Stock Markets Risks

Risk refers to the possibility of an event which one dose not except to happen and therefore that event cannot be determined. Risk is present in everything; however stock markets are by nature very risky due to presence of so many factors. Let’s look at different types of risks which are associated with investing in the stock markets –

1. Market risk – It refers to the risks which arises due to variety of factors which are beyond the control of anybody such as war, politics, natural disaster etc. Though all asset classes are exposed to market risk like this, but stock markets by their nature are most affected by this kind of risk.

2. Interest rate risk – It is the variability in a security’s or stocks return due to changes in the level of interest rates. Other things being equal stock prices moves inversely to interest rates, so if interest rates rise stock prices will fall and vice versa. Closely associated with interest rate risk is the inflation risk, because as inflation rises government resorts to tight monetary policy that is increasing interest rates.

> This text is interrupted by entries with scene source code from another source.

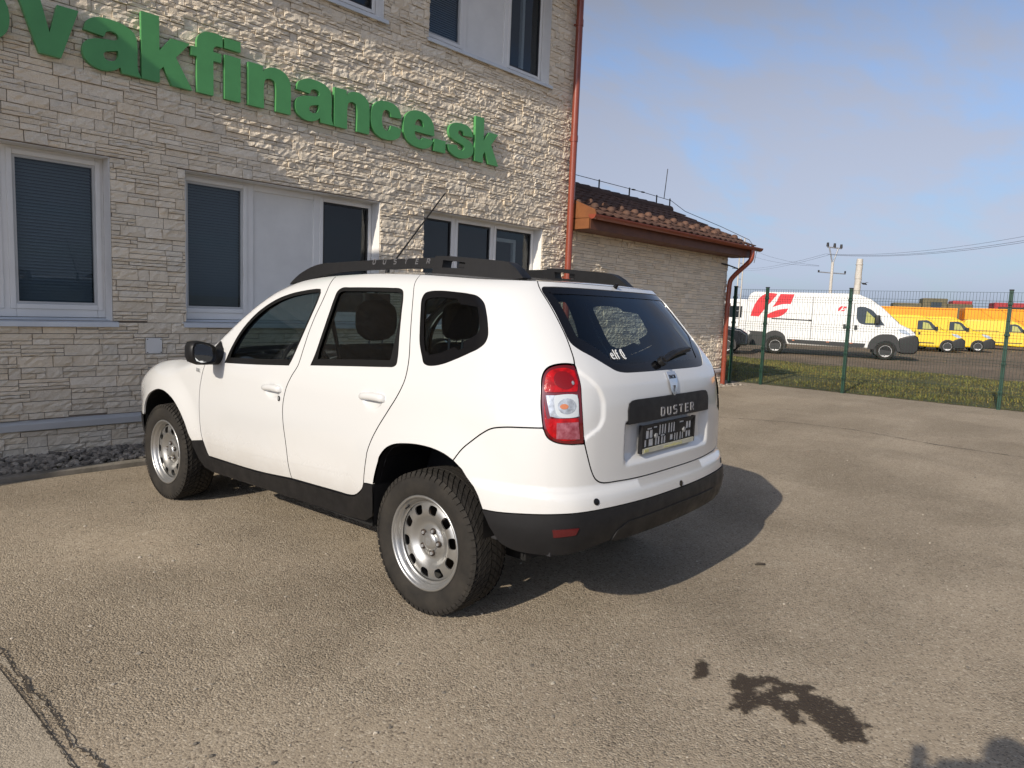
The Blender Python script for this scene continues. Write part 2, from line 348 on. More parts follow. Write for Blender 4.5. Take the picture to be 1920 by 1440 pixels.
def stain_mat():
    m=bpy.data.materials.new('wet_dark_stain'); m.use_nodes=True; nt=m.node_tree; N=nt.nodes; L=nt.links.new; b=N['Principled BSDF']; b.inputs['Roughness'].default_value=.62; b.inputs['Specular IOR Level'].default_value=.3
    tc=N.new('ShaderNodeTexCoord'); at=N.new('ShaderNodeAttribute'); at.attribute_name='edge'
    n=N.new('ShaderNodeTexNoise'); n.inputs['Scale'].default_value=34; n.inputs['Detail'].default_value=7; n.inputs['Roughness'].default_value=.65; L(tc.outputs['Object'],n.inputs['Vector'])
    ma=N.new('ShaderNodeMath'); ma.operation='MULTIPLY_ADD'; L(n.outputs['Fac'],ma.inputs[0]); ma.inputs[1].default_value=.085; ma.inputs[2].default_value=-.037
    ad=N.new('ShaderNodeMath'); L(ma.outputs[0],ad.inputs[0]); L(at.outputs['Fac'],ad.inputs[1])
    mr=N.new('ShaderNodeMapRange'); mr.interpolation_type='SMOOTHSTEP'; mr.inputs['From Min'].default_value=-.002; mr.inputs['From Max'].default_value=.026; mr.inputs['To Max'].default_value=.94; L(ad.outputs[0],mr.inputs['Value'])
    vo=N.new('ShaderNodeTexVoronoi'); vo.inputs['Scale'].default_value=130; L(tc.outputs['Object'],vo.inputs['Vector']); sp=N.new('ShaderNodeSeparateColor'); L(vo.outputs['Color'],sp.inputs[0])
    m2=N.new('ShaderNodeMapRange'); m2.inputs['From Min'].default_value=.9; L(sp.outputs[0],m2.inputs['Value'])
    mx=N.new('ShaderNodeMixRGB'); L(m2.outputs[0],mx.inputs[0]); mx.inputs[1].default_value=(.062,.045,.030,1); mx.inputs[2].default_value=(.17,.14,.10,1); L(mx.outputs[0],b.inputs['Base Color'])
    bp=N.new('ShaderNodeBump'); bp.inputs['Strength'].default_value=.8; bp.inputs['Distance'].default_value=.008; L(vo.outputs['Distance'],bp.inputs['Height']); bp.invert=True; L(bp.outputs[0],b.inputs['Normal'])
    t=N.new('ShaderNodeBsdfTransparent'); ms=N.new('ShaderNodeMixShader'); L(mr.outputs[0],ms.inputs[0]); L(t.outputs[0],ms.inputs[1]); L(b.outputs[0],ms.inputs[2]); L(ms.outputs[0],N['Material Output'].inputs[0]); return m

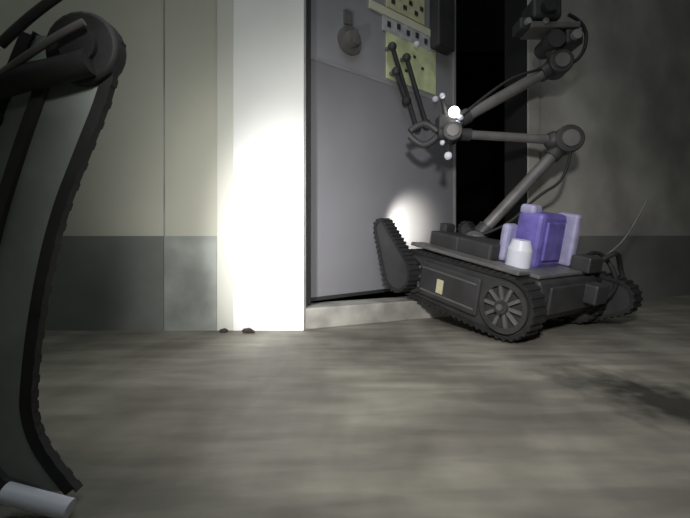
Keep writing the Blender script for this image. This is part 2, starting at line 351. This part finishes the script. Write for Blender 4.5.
# ---------------------------------------------------------------- debris
for k,(x,y,s) in enumerate(((-.375,1.235,.011),(-.30,1.23,.013),(-.285,1.225,.008))):
    bm=bmesh.new(); bmesh.ops.create_icosphere(bm,subdivisions=2,radius=s,matrix=Matrix.Translation((x,y,s*.45))@Matrix.Diagonal((1.3,1,.6,1)))
    for q in bm.verts: q.co+=Vector([random.uniform(-.002,.002) for _ in range(3)])
    emit('concrete_debris' if k==0 else 'concrete_debris.%03d'%k,bm,M_deb)
# ---------------------------------------------------------------- lights
def spot(name,loc,tgt,e,ang,blend,col=(1,1,1),rad=.03,scale=None):
    l=D.lights.new(name,'SPOT'); l.energy=e; l.spot_size=math.radians(ang); l.spot_blend=blend; l.color=col; l.shadow_soft_size=rad
    o=D.objects.new(name,l); S.collection.objects.link(o); o.location=loc
    o.rotation_euler=(Vector(tgt)-Vector(loc)).to_track_quat('-Z','Y').to_euler()
    if scale:o.scale=scale
    return o
spot('headlamp_side',(-.38,.58,.30),(-.20,1.26,.28),30,74,1,(1,1,.98),.02,(.58,1,1))
spot('headlamp_side_wide',(-.38,.50,.38),(-.20,1.26,.52),9,105,1,(1,1,.96),.03)
spot('headlamp_main',(.05,-.1,.72),(.20,1.08,.22),60,82,1,(1,.99,.96),.05)
spot('robot_nose_lamp',(.285,1.44,.33),(.245,1.615,.335),8,82,.8,(1,.98,.85),.015)
a=D.lights.new('ceiling_fill','AREA'); a.energy=13; a.size=1.6; a.color=(.91,1,.99)  # unseen area light added under the ceiling for ambient wash
o=D.objects.new('ceiling_fill',a); o.location=(.1,.1,2.45); S.collection.objects.link(o)
wd=D.worlds.new('world'); S.world=wd; wd.use_nodes=True; wd.node_tree.nodes['Background'].inputs[0].default_value=(.5,.5,.52,1); wd.node_tree.nodes['Background'].inputs[1].default_value=.05
# ---------------------------------------------------------------- camera
cam=D.cameras.new('camera'); co=D.objects.new('camera',cam); S.collection.objects.link(co)
cam.sensor_width=36; cam.lens=36*400/690; cam.shift_y=-24/690; cam.clip_start=.01
co.location=(0,0,.3); co.rotation_euler=(math.radians(90),0,0)
S.camera=co
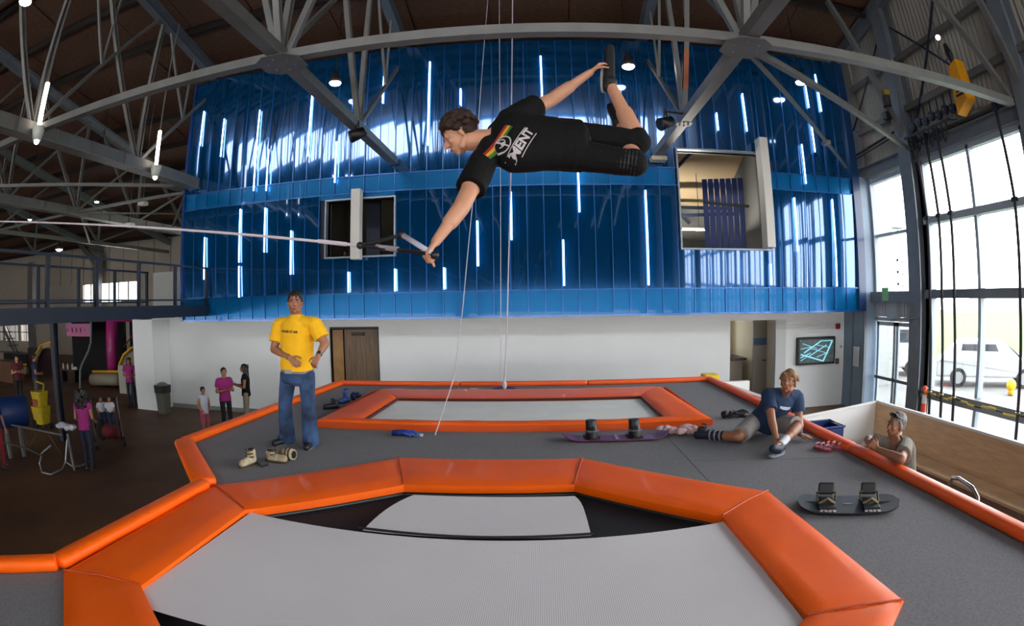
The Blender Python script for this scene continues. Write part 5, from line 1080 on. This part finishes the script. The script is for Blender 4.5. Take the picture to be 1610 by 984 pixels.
A1, B1 = D(1252, 794, .02), D(1413, 793, .02)
t, d, s_, L = board('snowboard', 'black training board with two square bindings lying near the right rim', A1, B1, .40, blkb, .03, rd=.4)
part('rail', MB().tube([A1+d*.04-s_*.0+V((0,0,.02)), A1+d*.3+V((0,0,.02))], .012, 8), mat('groove', '050506', .6), t); part('rail', MB().tube([B1-d*.04+V((0,0,.02)), B1-d*.26+V((0,0,.02))], .012, 8), MATS['groove'], t)
bs = mat('binding_black', '151418', .5)
for k in (.28, .70):
    c = A1.lerp(B1, k)+V((0,0,.015)); up = -s_ if s_.y < 0 else s_
    R = Matrix((( d.x, up.x, 0), (d.y, up.y, 0), (0, 0, 1)))
    bb0 = part('binding_base', MB().cbox(c+V((0,0,.014)), (.14, .30, .02), R), bs, t, bevel=.006)
    part('highback', MB().cbox(c+up*.13+V((0,0,.085)), (.14, .04, .10), R @ Matrix.Rotation(-.3, 3, 'X')), bs, t, bevel=.015)
    part('heel_hoop', MB().tube([c-up*.0+d*.075+V((0,0,.02)), c+up*.10+d*.08+V((0,0,.06)), c+up*.13+V((0,0,.075)), c+up*.10-d*.08+V((0,0,.06)), c-d*.075+V((0,0,.02))], .009, 6), mat('brass_clip', '6e6240', .4, metal=.5), bb0)
    part('toe_strap', MB().tube([c-up*.05+d*.065+V((0,0,.02)), c-up*.05+V((0,0,.06)), c-up*.05-d*.065+V((0,0,.02))], .014, 6), mat('brass_clip', '6e6240'), bb0)
    for j in range(4): part('letter_mark', MB().cbox(c-up*.165+d*(-.05+.035*j)+V((0,0,.003)), (.026, .045, .006), R @ Matrix.Rotation(.3*(j % 2)-.15, 3, 'Z')), mat('white_mark', 'c4c0bc', .5), t)
part('oval_mark', MB().loft([(A1.lerp(B1,.49)+V((0,0,.012)), d*.045, s_*.016), (A1.lerp(B1,.49)+V((0,0,.016)), d*.045, s_*.016)], 18), mat('grey_mark', '7a7880', .5), t)
def crumple(name, label, c, r, m, cat, seed=0, k=9):
    rnd = random.Random(seed); H = MB()
    for i in range(k): H.ell(c+V((rnd.uniform(-1,1)*r[0], rnd.uniform(-1,1)*r[1], r[2]*rnd.uniform(.45,.9))), (r[0]*rnd.uniform(.3,.6), r[1]*rnd.uniform(.4,.7), r[2]*rnd.uniform(.4,.55)))
    me = voxel(H, m, .008, 2); folds(me, .02)
    lo = min(v.co.z for v in me.vertices); me.transform(Matrix.Translation((0,0,DZ-lo)))
    return top(name, me, None, label, cat, base=V((c.x, c.y, DZ)))
crumple('towel', 'crumpled pale pink cloth at the end of the purple board', D(1077, 684), (.16, .08, .09), mat('pale_pink_cloth', 'c9a8a4', .9), 'cloth', 3)
crumple('rag', 'small pale pink rag lying over the tip of the purple board', D(1050, 684)+V((0,.1,0)), (.10, .05, .08), mat('pale_pink_rag', 'c0a0a6', .9), 'cloth', 5, 6)
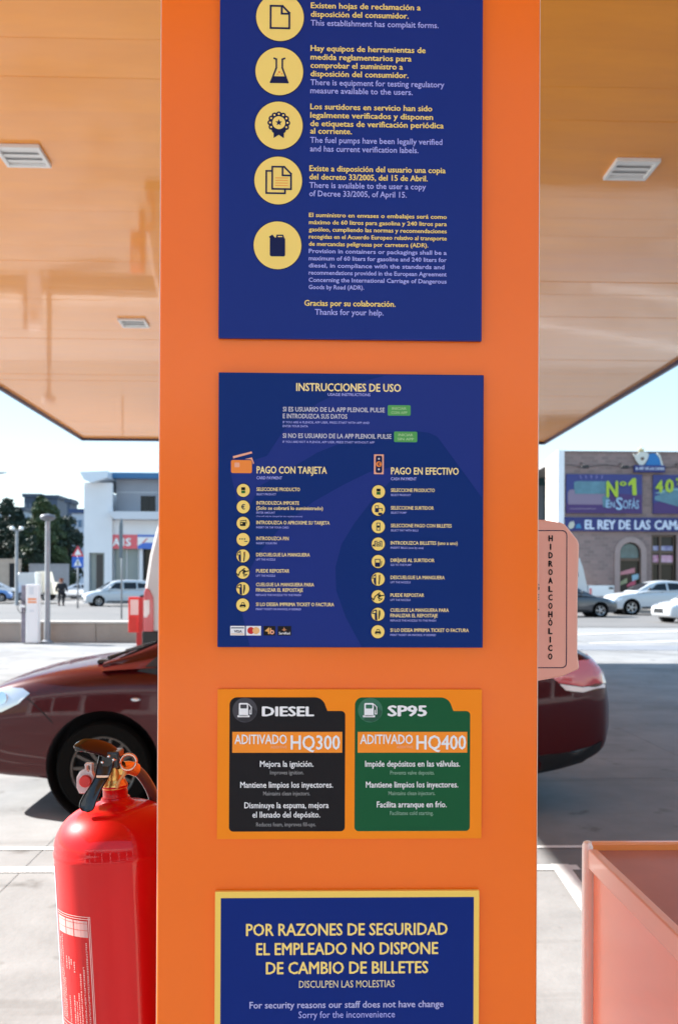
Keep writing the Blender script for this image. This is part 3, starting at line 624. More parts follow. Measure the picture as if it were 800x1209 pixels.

3. Financial risk – It refers to risk when a company takes too much debt, due to which the company has to pay too much interest to its creditors. During high interest rates environment it will result in company paying more interest, which in turn will result in lower profits and eventually lower return for the shareholders of the company.

4. Liquidity risk – Another risk which is associated with stock market is the liquidity risk that is failure to take money from stock market when it is needed by the investor. When markets are falling liquidity risk is more evident because in some stocks there are no buyers of the stock, which forces the investor to sell the stock at throwaway prices resulting in loss to an investor.